Sword and I went out in the front yard after Bow went to sleep last night, and we picked cherries. There are still plenty of cherries left on the tree. We have two cherry trees. The first one has ripened fruit, and the second is still ripening. "These cherries look almost as good as the ones at Wal-Mart," my daughter remarked.

The truth is that they taste better than commercial grade cherries, but they look worse. Each has its own individual look. No two are the same. Cherries in the store look like clones of each other.

This morning at breakfast, Bow had grapes, cherries and a little milk. In that order.

When Bow was very young, I used to cut the pits out of his cherries. When he was older, I made a deal with him: "I'll hand you a cherry, you give me back the pit, then I'll give you another cherry." Bow wanted to test how solid the deal was, so the first cherry I gave him, he swallowed the pit. "No more cherries,"  I said. The next time I served him cherries, he had learned his lesson, so every time he finished one cherry, he would hand me the pit, and I would give him the next cherry. But when it came to the very last cherry, he gave back no pit. He had a big grin plastered on his face, as if he had double-crossed me and gotten the better end of the deal!

This is typical of Bow's ethics. He doesn't keep a promise because he feels it is the right thing to do. He keeps it, only so long as he thinks he has something to gain. This morning, he had something to gain. First he asked for the grapes. When he had finished the grapes, he returned the stems to me, and he asked for the cherries. We went through the whole rigmarole of one cherry, one pit.  He gave me the very last pit. Then he asked for milk. If he hadn't wanted the milk, he'd have swallowed the last pit!

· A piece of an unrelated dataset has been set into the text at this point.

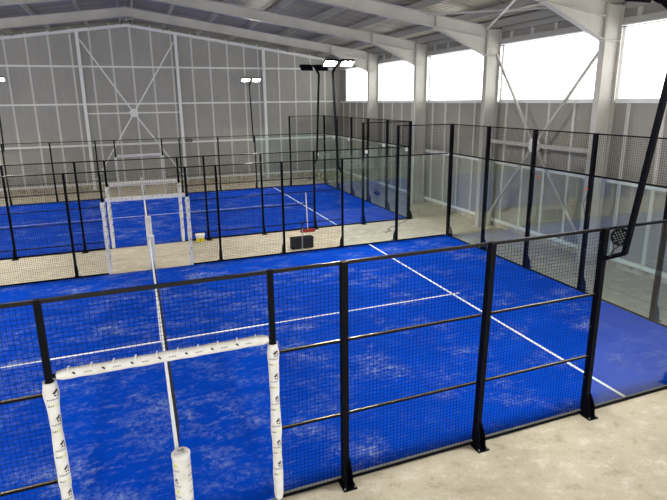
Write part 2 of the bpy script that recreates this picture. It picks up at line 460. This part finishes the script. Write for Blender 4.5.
def wires_xz(m, x0, x1, y, z0, z1, w=.004, p=.05):
    n = max(1, round((x1 - x0) / p)); 
    for k in range(n + 1): m.wire((x0 + (x1 - x0) * k / n, y, z0), (x0 + (x1 - x0) * k / n, y, z1), w)
    n = max(1, round((z1 - z0) / p))
    for k in range(n + 1): m.wire((x0, y, z0 + (z1 - z0) * k / n), (x1, y, z0 + (z1 - z0) * k / n), w)
def wires_yz(m, y0, y1, x, z0, z1, w=.004, p=.05):
    n = max(1, round((y1 - y0) / p))
    for k in range(n + 1): m.wire((x, y0 + (y1 - y0) * k / n, z0), (x, y0 + (y1 - y0) * k / n, z1), w)
    n = max(1, round((z1 - z0) / p))
    for k in range(n + 1): m.wire((x, y0, z0 + (z1 - z0) * k / n), (x, y1, z0 + (z1 - z0) * k / n), w)

def post(par, x, y, h, ox, oy, mat=None, lean=0, foot=True, w=.074, d=.09, clips=False):
    """rectangular post whose inner face is at (x,y); (ox,oy) points away from the court"""
    m = MB()
    tx, ty = -oy, ox                        # tangent
    def pt(u, o_, z, l=0): return (x + tx * u + ox * o_ + l, y + ty * u + oy * o_, z)
    q = [(-w / 2, .0), (w / 2, .0), (w / 2, d), (-w / 2, d)]
    m.hexa([pt(u, o_, .012) for u, o_ in q] + [pt(u, o_, h, lean) for u, o_ in q])
    p = m.build('post', M_black, par)
    if foot:
        b = MB(); b.hexa([pt(u, o_, 0.001) for u, o_ in ((-.09, .0), (.09, .0), (.09, .24), (-.09, .24))] + [pt(u, o_, .014) for u, o_ in ((-.09, .0), (.09, .0), (.09, .24), (-.09, .24))])
        b.build('base_plate', M_black, p)
        b = MB()
        vs = [pt(s, o_, z) for s in (-w / 2 - .008, -w / 2) for o_, z in ((.02, .014), (.21, .014), (.19, .2), (d + .01, .36), (.02, .36))]
        vs2 = [pt(s, o_, z) for s in (w / 2, w / 2 + .008) for o_, z in ((.02, .014), (.21, .014), (.19, .2), (d + .01, .36), (.02, .36))]
        for V in (vs, vs2):
            b = MB(); b.add(V, [(0, 1, 2, 3, 4), (9, 8, 7, 6, 5)] + [(k, (k + 1) % 5, (k + 1) % 5 + 5, k + 5) for k in range(5)])
            b.build('foot_gusset', M_black, p)
        for u in (-.068, .068):
            if not clips: break
            b = MB(); c0 = Vector(pt(u, .215, .014)); b.tube([c0, c0 + Vector((0, 0, .022))], .011, 6); b.build('bolt', M_bolt, p)
    for z in (.62, 1.45, 2.2, 2.75):
        for s in (-1, 1):
            if not clips: break
            k = MB(); a_ = Vector(pt(s * w / 2, .03, z)); b_ = Vector(pt(s * (w / 2 + .022), .03, z)); k.tube([a_, b_], .009, 6); k.build('clip', M_dark, p)
    return p

LOGO = ["...XX.", "..XXXX", ".XXXX.", "XXXX..", "XXX..X", ".X..XX", ".....X", ".XX...", ".XX.XX", "....XX"]
def glyph_line(n, seed):
    rn = random.Random(seed); rows = [[], [], []]
    for k in range(n):
        g = rn.choice((("XX", "X.", "XX"), ("XX", "XX", "X."), ("X.", "X.", "XX"), ("XX", ".X", "XX"), ("X.", "XX", "X."), ("XX", "X.", "X.")))
        for i in range(3): rows[i].append(g[i] + '.')
    return [''.join(r_) for r_ in rows]
def stamp(dst, rows, place, u0, v0, px, pv=None):
    pv = pv or px; par, mt = dst; m = MB()
    for i, row in enumerate(rows):
        for j_, ch in enumerate(row):
            if ch != 'X': continue
            ua, ub = u0 + (j_ - len(row) / 2) * px, u0 + (j_ + 1 - len(row) / 2) * px
            va, vb = v0 - i * pv, v0 - (i + 1) * pv
            m.add([place(ua, va), place(ub, va), place(ub, vb), place(ua, vb)], [(3, 2, 1, 0)])
    m.build('printed_mark', mt, par)

def post_pad(par, x, y, h, face, detail=True, seed=0, r0=.057, bulge=1):
    """foam tube round a post, open and black at the top, printed marks on its side; face = angle the print faces"""
    rn = random.Random(seed)
    m = MB(); prof = []
    z = 0.03
    while z < h:
        rr = r0 + .004 * math.sin(z * 9 + seed) + rn.uniform(-.002, .002)
        for zc, am in ((1.97, .014), (.97, .008)):
            rr += bulge * am * math.exp(-((z - zc) / .09) ** 2)
        prof.append((rr, z)); z += .04
    prof.append((r0 + .006, h)); prof.append((r0 - .012, h - .004)); prof_in = [(r0 - .014, h - .006), (r0 - .016, h - .05), (.0, h - .05)]
    prof[0] = (prof[0][0] - .01, .02)
    m.lathe(prof, x, y, 20); m.cur = 1; m.lathe(prof_in, x, y, 20)
    o = m.build('post_pad', [M_pad, M_inside], par)
    if detail:
        ink, ink2, lime = (o, M_ink), (o, M_ink2), (o, M_lime)
        def place(u, v):
            best = r0
            for rr, zz in prof:
                if zz <= v: best = rr
            nxt = best
            R = best + .0035
            a_ = face + u / r0
            return (x + R * math.cos(a_), y + R * math.sin(a_), v)
        z = h - .07; k = 0
        while z > .3:
            stamp(ink, LOGO, place, .022, z, .0076)
            stamp(ink2, glyph_line(7, seed + k), place, 0, z - .092, .0044, .006)
            stamp(ink, glyph_line(4, seed + 9 + k), place, -.026, z - .165, .0044, .006)
            stamp(lime, glyph_line(3, seed + 5 + k), place, .022, z - .160, .005, .007)
            z -= .29; k += 1
    return o
def beam_pad(par, x0, x1, y, z, face, detail=True, seed=0, r0=.055, ties=True):
    m = MB(); pts = []; rads = []
    n = 40
    for k in range(n + 1):
        s = k / n; pts.append((x0 + (x1 - x0) * s, y, z + .002 * math.sin(s * 31 + seed)))
        e = min(s, 1 - s) * n
        rads.append((r0 + .0015 * math.sin(s * 57 + seed)) * (.72 if e == 0 else .93 if e == 1 else 1))
    m.tube(pts, rads, 16)
    o = m.build('beam_pad', M_pad, par)
    if detail:
        ink, ink2 = (o, M_ink), (o, M_ink2)
        def place(u, v):      # u along x, v round the tube
            a_ = face + v / r0; R = r0 + .005
            return (u, y + R * math.cos(a_), z + R * math.sin(a_))
        x = x0 + .16; k = 0
        while x < x1 - .2:
            stamp(ink, [r_[:4] for r_ in LOGO[:6]] , place, x, -.012, .0075, .005)
            stamp(ink2, glyph_line(5, seed + k), place, x + .13, -.015, .005, .004)
            x += .27; k += 1
        x = x0 + .1
        while ties and x < x1 - .05:
            lace = MB(); lace.tube([(x, y - .045, z + .045), (x + .01, y, z + .075), (x + .015, y + .05, z + .05)], .006, 6); x += .21
            lace.build('lacing_tie', M_white, o)
    return o

OPEN = 1.13
def side_fence(Y, out, xs_right, xs_left, label, detail, pads=True, lean={}, marks=False):
    """mesh fence with the padded doorway in its middle; out = -1 towards the camera, +1 away"""
    o = thing('court_fence', (0, Y, 0), label, 'fence', 'mesh side fences of the courts')
    yr = Y + out * .03
    xs = sorted([-x for x in xs_left] + [-OPEN, OPEN] + xs_right)
    for x in xs:
        if abs(x) == OPEN:
            post(o, x, Y, H3, 0, out, foot=False, w=.06, d=.06)
        else:
            post(o, x, Y, H3, 0, out, lean=lean.get(x, 0), clips=detail, w=.078 if detail else .058, d=.09 if detail else .07)
    MB().box(xs[0] - .03, xs[-1] + .03, yr - .016, yr + .016, H3 - (.042 if detail else .03), H3).build('top_rail', M_toprail, o)
    ww = .0027 if detail else .004
    for a_, b_ in zip(xs[:-1], xs[1:]):
        if a_ == -OPEN:
            m = MB(); wires_xz(m, a_ + .03, b_ - .03, yr, 2.15, H3 - .03, ww); m.build('mesh_panel', M_wire, o)
            MB().box(a_ + .03, b_ - .03, yr - .02, yr + .02, 2.135, 2.165).build('door_beam', M_black, o)
            continue
        m = MB(); wires_xz(m, a_ + .04, b_ - .04, yr, .05, H3 - .03, ww); m.build('mesh_panel', M_wire, o)
        for z in (.97, 1.965):
            hr = .014 if detail else .009
            MB().box(a_ + .03, b_ - .03, yr - .013, yr + .013, z + .012 - 2 * hr, z + .012).build('mid_rail', M_railgrey, o)
            if detail: MB().box(a_ + .03, b_ - .03, yr - .013, yr + .013, z + .012, z + .014).build('rail_top_strip', M_railsheen, o)
        MB().box(a_ + .03, b_ - .03, yr - .02, yr + .02, .012, .05).build('bottom_rail', M_black, o)
        if detail: MB().box(a_ + .03, b_ - .03, yr - .005, yr + .03, .05, .053).build('rail_top_strip', M_edge, o)
    if pads:
        fa = -math.pi / 2
        post_pad(o, -OPEN, Y + out * .03, 2.10, fa + .35, detail or marks, 3, bulge=1)
        post_pad(o, OPEN, Y + out * .03, 2.09, fa - .2, detail or marks, 11, bulge=1)
        beam_pad(o, -1.06, 1.08, Y + out * .03, 2.15, math.pi + .15, detail or marks, 5, ties=detail, r0=.055 if detail else .066)
    return o
side_fence(Y1, -1, [2, 4, 6], [2, 4, 6], 'black mesh fence with white padded doorway, in the foreground', True, lean={4: .07})
side_fence(Y1 + 10, 1, [2, 4, 6], [2, 4, 6], 'black mesh fence with padded doorway on the far side of the nearer court', False, marks=True)
side_fence(Y2, -1, [2, 4, 6], [2, 4, 6], 'black mesh fence with padded doorway on the near side of the farther court', False, marks=True)
side_fence(Y2 + 10, 1, [2, 4, 6], [2, 4, 6], 'black mesh fence with padded doorway closest to the gable wall', False, marks=True)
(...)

What does it matter if he swallows the pits? Well, it really doesn't matter, in terms of his digestion, but as long as I have to dispose of everything that comes out the other end, I get to monitor what goes in. When he is self-sufficient, he can eat the pits, and I won't care.

There is another reason I persist with this exercise. I am monitoring his moral and emotional growth, too. Maybe, someday, he will want to keep his word just because, and not because he has something to gain. If that day ever comes, it will be just as big a milestone as the day he began to spell out words!